Nombre total de pages vues

Un repas en hiver : une fulgurance...


UN REPAS EN HIVER
Hubert MINGARELLI
Editions Stock – Août 2012 

Emmerich et Bauer sont les compagnons d’infortune du narrateur. Ils sont des soldats du IIIème Reich affectés dans un  camp. Nous sommes en Pologne au cœur de la Shoah.

Dans l’hiver glacial, ils écoutent engourdis et glacés les instructions du lieutenant-chef Graaf.
Demain il y a un « arrivage » et il y aura du « travail » (un convoi d’hommes, de femmes et d’enfants qu’il faudra supprimer).

Les trois soldats demandent à partir à l’aube pour une autre mission. Celle de débusquer des personnes d’origine juive dans la campagne polonaise. Car ils sont encore quelques uns à ne pas avoir été déportés ou à ne pas avoir eu la chance de fuir à temps. Ils sont là cachés au fonds des bois, dans des terriers…
La journée peut commencer. Ces trois là ne sont pas des brutes sanguinaires que la chasse à l’homme excite par-dessus tout. C’est juste une petite échappatoire à un quotidien morbide.

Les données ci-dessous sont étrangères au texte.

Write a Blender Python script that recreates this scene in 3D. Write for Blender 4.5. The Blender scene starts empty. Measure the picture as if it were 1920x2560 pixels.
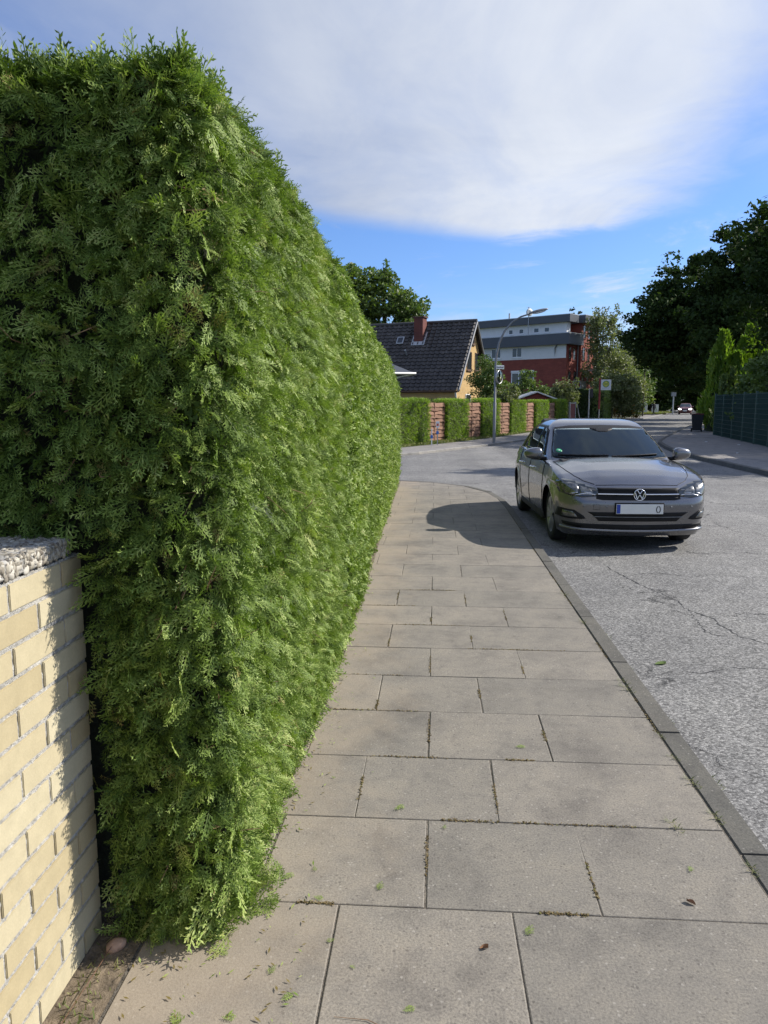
import bpy, bmesh, math, random
import numpy as np
from mathutils import Vector, Matrix, geometry
from mathutils.bvhtree import BVHTree

C = bpy.context.scene.collection
SC = bpy.context.scene
R = math.radians
rng = np.random.default_rng(7)
random.seed(7)

# ------------------------------------------------------------------ camera
cam_d = bpy.data.cameras.new("camera")
cam = bpy.data.objects.new("camera", cam_d)
C.objects.link(cam)
cam.location = (0, 0, 1.6)
cam.rotation_euler = (R(90 - 8.306), 0, R(3.875))
cam_d.sensor_fit = 'VERTICAL'
cam_d.sensor_height = 36.0
cam_d.lens = 36.0 * 1870 / 2560
cam_d.clip_start = 0.05
cam_d.clip_end = 2000
SC.camera = cam

# ------------------------------------------------------------------ sun and sky
SUN_EL, SUN_AZ = 36.0, 70.0          # azimuth clockwise from +Y (forward) towards +X (right)
sun_dir = Vector((math.sin(R(SUN_AZ)) * math.cos(R(SUN_EL)), math.cos(R(SUN_AZ)) * math.cos(R(SUN_EL)), math.sin(R(SUN_EL))))
sd = bpy.data.lights.new("sun", 'SUN')
sd.energy = 4.6
sd.angle = R(0.5)
sd.color = (1.0, 0.94, 0.85)
so = bpy.data.objects.new("sun", sd)
C.objects.link(so)
so.location = (30, 10, 40)
so.rotation_euler = sun_dir.to_track_quat('Z', 'Y').to_euler()

world = bpy.data.worlds.new("World")
SC.world = world
world.use_nodes = True
wt = world.node_tree
wt.nodes.clear()


class NT:
    """small helper to write node trees"""
    def __init__(self, tree): self.t = tree
    def n(self, typ, ins=None, **kw):
        nd = self.t.nodes.new(typ)
        for k, v in kw.items(): setattr(nd, k, v)
        for k, v in (ins or {}).items(): self.set(nd, k, v)
        return nd
    def set(self, nd, k, v):
        s = nd.inputs[k]
        if isinstance(v, bpy.types.NodeSocket): self.t.links.new(v, s)
        elif isinstance(v, bpy.types.Node): self.t.links.new(v.outputs[0], s)
        else:
            if s.type == 'RGBA' and len(v) == 3: v = (*v, 1)
            s.default_value = v
    def math(self, op, a, b=0.0, c=None, clamp=False):
        nd = self.n('ShaderNodeMath', {0: a, 1: b}, operation=op, use_clamp=clamp)
        if c is not None: self.set(nd, 2, c)
        return nd.outputs[0]
    def mix(self, f, a, b, blend='MIX'):
        nd = self.n('ShaderNodeMix', data_type='RGBA', blend_type=blend)
        self.set(nd, 0, f); self.set(nd, 6, a); self.set(nd, 7, b)
        return nd.outputs[2]
    def ramp(self, f, stops):
        nd = self.n('ShaderNodeValToRGB', {0: f})
        e = nd.color_ramp.elements
        while len(e) < len(stops): e.new(0.5)
        for el, (p, c) in zip(e, stops):
            el.position = p
            el.color = (*c, 1) if len(c) == 3 else c
        return nd.outputs[0]
    def smooth(self, x, a, b):
        nd = self.n('ShaderNodeMapRange', {0: x, 1: a, 2: b, 3: 0.0, 4: 1.0}, interpolation_type='SMOOTHSTEP')
        return nd.outputs[0]
    def noise(self, vec, scale, detail=4.0, rough=0.55, dist=0.0):
        return self.n('ShaderNodeTexNoise', {'Vector': vec, 'Scale': scale, 'Detail': detail, 'Roughness': rough, 'Distortion': dist}).outputs[0]


w = NT(wt)
sky = w.n('ShaderNodeTexSky')
sky.sky_type = 'NISHITA'
sky.sun_disc = False
sky.sun_elevation = R(SUN_EL)
sky.sun_rotation = R(SUN_AZ)
sky.air_density = 1.0
sky.dust_density = 0.6
sky.ozone_density = 2.2
tc = w.n('ShaderNodeTexCoord')
dirv = tc.outputs['Generated']
sep = w.n('ShaderNodeSeparateXYZ', {0: dirv})
zz = w.math('MAXIMUM', sep.outputs[2], 0.03)
U = w.math('DIVIDE', sep.outputs[0], zz)      # a flat cloud layer overhead: U to the right, V ahead
V = w.math('DIVIDE', sep.outputs[1], zz)
cv = w.n('ShaderNodeCombineXYZ', {0: U, 1: V, 2: 0.0}).outputs[0]
n1 = w.noise(cv, 0.75, 7, 0.58, 0.35)
n2 = w.noise(cv, 2.4, 8, 0.62, 0.5)
n3 = w.noise(w.n('ShaderNodeMapping', {'Vector': cv, 'Rotation': (0, 0, 0.5), 'Scale': (1.0, 0.42, 1)}).outputs[0], 1.5, 8, 0.62, 0.8)
warp = w.math('MULTIPLY_ADD', n1, 1.3, -0.65)
warp2 = w.math('MULTIPLY_ADD', n2, 0.9, -0.45)
uu = w.math('ADD', U, w.math('ADD', w.math('MULTIPLY', warp, 0.42), w.math('MULTIPLY', warp2, 0.42)))
vv = w.math('ADD', V, w.math('ADD', w.math('MULTIPLY', warp, 0.5), w.math('MULTIPLY', warp2, 0.5)))
right = w.smooth(w.math('SUBTRACT', uu, w.math('MULTIPLY', vv, 0.05)), 1.22, 0.50)
left = w.smooth(uu, -1.9, -0.25)
top = w.smooth(w.math('ADD', vv, w.math('MULTIPLY', w.math('ABSOLUTE', w.math('SUBTRACT', uu, 0.42)), 0.62)), 5.12, 4.52)
big = w.math('MULTIPLY', w.math('MULTIPLY', right, left), top)
brk = w.math('MULTIPLY', w.smooth(V, 1.9, 0.9), w.smooth(n1, 0.60, 0.42))
big = w.math('MULTIPLY', big, w.math('MULTIPLY_ADD', brk, -0.8, 1.0))
big = w.math('MULTIPLY', big, w.math('MULTIPLY_ADD', w.smooth(n3, 0.30, 0.62), 0.14, 0.86))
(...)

Ils sont aux prises avec le froid, le vent, la neige, les congères, la faim, la fatigue. La campagne polonaise est déserte et dévastée. Emmerich découvre un jeune homme juif. Ils vont pouvoir le ramener au camp. Ils s’arrêtent dans une maison abandonnée pour essayer de se réchauffer et de se nourrir avec le peu qu’ils ont. Se joint à eux un Polonais. Dans ce campement de fortune ce Polonais haineux et antisémite devient très vite désagréable, au point que les trois soldats vont faire preuve d’une « solidarité » discrète mais réelle envers leur prisonnier.

C’est une journée ordinaire au cœur de la solution finale. Chacun luttant dans l’ordinaire de leur propre survie, faisant face aux nécessités absolues de l’instant : lutter contre le froid, la faim. Nous assistons au quotidien de trois pauvres types perdus dans leurs obligations de réservistes. Ils n’ont pas choisi, tout comme les mille et mille autres de leur génération devenus le bras armé de la haine et de l’horreur.

Hubert Mingarelli prête au narrateur une simplicité de langage proche de la naïveté. Sous nos yeux à mesure que nous tournons les pages : l’indicible de l’horreur s’immisce. A travers chaque mot, chaque virgule nous lisons ce qui n’est pas écrit : l’incommensurable barbarie et ce, malgré la fulgurance d’un sursaut d’humanité à peine de fraternité, autour d’un drôle de repas.

Ce texte, c’est l’anti « Les Bienveillantes » (J. Littel), c’est l’illustration même de ce que Hannah Arendt a illustré après le procès Eichmann dans son essai « Etude sur la banalité du mal ». Le bras armé de la haine n’est constitué que de « pauvres types » ordinaires banals sans envergure, sans conviction politique perverse ou violente…
C’est ce qui est le plus terrifiant : la banalité de l’obéissance au service de sa propre survie. Emmerich, Bauer et le narrateur sont ici les figurants sordides de cette banalité qu’est le mal ordinaire accompli par conformisme.

Hubert Mingarelli nous a écrit un très beau texte qui réveille notre conscience, nos valeurs humanistes… Mais (car il en faut un), mais un texte qui fait froid dans le dos.